IR reform crashes onto agenda

The Productivity Commission has flagged reform of the minimum wage, penalty rates and enterprise agreements in its workplace relations review issues paper, which was accidentally released early today.

The paper, which was due for release tomorrow morning, is the first step in a massive review of the nation’s employment relations system that Treasurer Joe Hockey requested in December.

The commission said submissions would be due by March this year, with a final report expected in November.

In its paper on safety nets, the commission asked what the appropriate role should be of the minimum wage, for evidence regarding the effects on different groups and the suggestions for the process used to set the rate, among a variety of other questions.

“To what extent should an EITC (earned income tax credit) or some other in-work payment serve as a complement or substitute for minimum wages?,” the report asked.
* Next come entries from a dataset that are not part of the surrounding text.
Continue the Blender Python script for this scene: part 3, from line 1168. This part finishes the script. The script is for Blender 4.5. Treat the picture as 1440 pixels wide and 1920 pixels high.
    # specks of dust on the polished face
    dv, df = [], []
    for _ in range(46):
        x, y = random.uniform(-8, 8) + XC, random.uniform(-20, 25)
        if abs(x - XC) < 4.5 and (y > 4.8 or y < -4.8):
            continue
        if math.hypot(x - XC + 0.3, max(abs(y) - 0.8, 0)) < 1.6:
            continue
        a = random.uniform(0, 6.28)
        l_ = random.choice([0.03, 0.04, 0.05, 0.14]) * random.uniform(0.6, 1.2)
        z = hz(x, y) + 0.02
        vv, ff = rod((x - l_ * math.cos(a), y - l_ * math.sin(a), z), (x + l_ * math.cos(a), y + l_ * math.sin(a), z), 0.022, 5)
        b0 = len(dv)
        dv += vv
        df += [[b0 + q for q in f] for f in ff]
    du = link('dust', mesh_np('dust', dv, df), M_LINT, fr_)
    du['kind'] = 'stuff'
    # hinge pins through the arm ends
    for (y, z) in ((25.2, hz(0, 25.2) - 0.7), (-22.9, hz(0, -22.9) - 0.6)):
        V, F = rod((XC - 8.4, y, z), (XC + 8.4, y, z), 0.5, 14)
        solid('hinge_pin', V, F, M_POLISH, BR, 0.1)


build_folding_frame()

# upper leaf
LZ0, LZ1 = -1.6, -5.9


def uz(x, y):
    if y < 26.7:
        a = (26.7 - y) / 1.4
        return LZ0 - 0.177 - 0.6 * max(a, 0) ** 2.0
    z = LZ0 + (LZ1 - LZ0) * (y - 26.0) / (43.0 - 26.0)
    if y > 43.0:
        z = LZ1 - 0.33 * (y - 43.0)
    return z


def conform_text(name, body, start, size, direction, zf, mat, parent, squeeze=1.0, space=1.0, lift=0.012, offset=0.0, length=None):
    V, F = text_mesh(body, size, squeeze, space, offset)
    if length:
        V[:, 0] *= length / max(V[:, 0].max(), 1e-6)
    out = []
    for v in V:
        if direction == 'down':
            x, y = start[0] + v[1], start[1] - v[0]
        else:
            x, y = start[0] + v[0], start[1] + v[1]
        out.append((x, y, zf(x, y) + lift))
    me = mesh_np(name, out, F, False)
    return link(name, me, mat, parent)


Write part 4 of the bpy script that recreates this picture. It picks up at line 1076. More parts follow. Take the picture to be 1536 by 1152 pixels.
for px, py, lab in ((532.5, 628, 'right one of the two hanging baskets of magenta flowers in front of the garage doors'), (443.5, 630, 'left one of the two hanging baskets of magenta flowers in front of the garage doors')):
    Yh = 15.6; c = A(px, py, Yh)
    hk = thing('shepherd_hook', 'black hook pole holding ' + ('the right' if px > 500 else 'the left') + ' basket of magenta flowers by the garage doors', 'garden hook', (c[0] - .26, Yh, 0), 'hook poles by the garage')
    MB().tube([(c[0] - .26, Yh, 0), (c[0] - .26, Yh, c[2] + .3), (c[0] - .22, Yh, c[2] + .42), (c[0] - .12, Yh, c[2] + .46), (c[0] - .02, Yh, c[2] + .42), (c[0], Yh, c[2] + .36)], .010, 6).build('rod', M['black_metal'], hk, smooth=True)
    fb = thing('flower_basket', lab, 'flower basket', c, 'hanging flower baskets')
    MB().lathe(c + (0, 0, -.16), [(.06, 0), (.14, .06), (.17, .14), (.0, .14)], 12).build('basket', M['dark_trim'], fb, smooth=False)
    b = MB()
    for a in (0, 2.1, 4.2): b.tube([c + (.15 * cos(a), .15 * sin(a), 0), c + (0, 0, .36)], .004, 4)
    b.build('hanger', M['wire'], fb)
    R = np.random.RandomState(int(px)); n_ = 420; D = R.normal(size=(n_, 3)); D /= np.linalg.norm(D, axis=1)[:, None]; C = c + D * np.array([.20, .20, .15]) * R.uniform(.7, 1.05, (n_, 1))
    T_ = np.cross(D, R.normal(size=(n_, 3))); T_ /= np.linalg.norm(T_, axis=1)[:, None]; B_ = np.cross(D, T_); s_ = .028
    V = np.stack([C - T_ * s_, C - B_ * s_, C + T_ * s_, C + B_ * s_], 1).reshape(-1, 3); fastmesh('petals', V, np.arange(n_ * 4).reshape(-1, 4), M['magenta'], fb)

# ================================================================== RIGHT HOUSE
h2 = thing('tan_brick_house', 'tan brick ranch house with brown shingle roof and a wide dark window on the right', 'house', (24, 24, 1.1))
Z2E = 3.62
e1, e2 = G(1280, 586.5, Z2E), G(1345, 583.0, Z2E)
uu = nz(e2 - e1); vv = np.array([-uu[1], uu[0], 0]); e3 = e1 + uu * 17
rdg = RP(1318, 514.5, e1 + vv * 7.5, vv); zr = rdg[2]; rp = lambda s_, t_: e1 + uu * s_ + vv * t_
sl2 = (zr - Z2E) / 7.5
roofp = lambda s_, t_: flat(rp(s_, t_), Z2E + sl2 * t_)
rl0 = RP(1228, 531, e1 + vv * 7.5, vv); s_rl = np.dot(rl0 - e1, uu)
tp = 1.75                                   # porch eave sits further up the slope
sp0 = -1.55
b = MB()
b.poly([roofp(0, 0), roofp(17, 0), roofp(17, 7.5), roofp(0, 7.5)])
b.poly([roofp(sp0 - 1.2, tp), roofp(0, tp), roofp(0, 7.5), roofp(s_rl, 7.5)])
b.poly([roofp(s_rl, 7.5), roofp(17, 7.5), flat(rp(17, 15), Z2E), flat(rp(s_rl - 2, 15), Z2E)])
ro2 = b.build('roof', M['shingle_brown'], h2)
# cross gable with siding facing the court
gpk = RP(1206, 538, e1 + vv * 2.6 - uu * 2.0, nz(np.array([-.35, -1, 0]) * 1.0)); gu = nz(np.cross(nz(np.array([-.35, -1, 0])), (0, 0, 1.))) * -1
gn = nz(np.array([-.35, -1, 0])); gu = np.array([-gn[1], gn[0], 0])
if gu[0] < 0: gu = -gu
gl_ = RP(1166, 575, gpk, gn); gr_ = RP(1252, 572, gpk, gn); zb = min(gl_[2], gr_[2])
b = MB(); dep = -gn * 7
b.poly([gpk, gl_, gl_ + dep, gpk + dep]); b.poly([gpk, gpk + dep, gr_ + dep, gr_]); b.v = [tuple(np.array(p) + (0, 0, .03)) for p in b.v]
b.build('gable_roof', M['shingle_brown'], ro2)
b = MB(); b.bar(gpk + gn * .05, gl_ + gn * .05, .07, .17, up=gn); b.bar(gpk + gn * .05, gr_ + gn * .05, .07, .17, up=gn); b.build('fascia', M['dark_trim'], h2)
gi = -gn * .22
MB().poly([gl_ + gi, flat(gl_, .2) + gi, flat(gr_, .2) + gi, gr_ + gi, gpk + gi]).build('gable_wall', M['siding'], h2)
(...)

“How should any such payments be funded, and what would be the economic and distributional outcomes of alternative funding mechanisms?”

The minimum wage in Australia is currently just below $17 per hour, and around 7 per cent of the nation’s work force is paid at that rate, according to the commission.

The commission also sought comment on penalty rates.

“Were penalty rates deregulated, would wages fall to those applying at other times, or would employers still have to pay a premium to attract labour on weekends and holidays,?” it asked.

Labor has jumped on the release, with Labor employment and workplace relations spokesman Brendan O’Connor tweeting the report today.

“Is this the blue print for Tony Abbott’s revival of WorkChoices?,” Mr O’Connor said.

The return of focus to industrial relations will be encouraging to employer groups, who have pressed the prime minister for reform since he took office.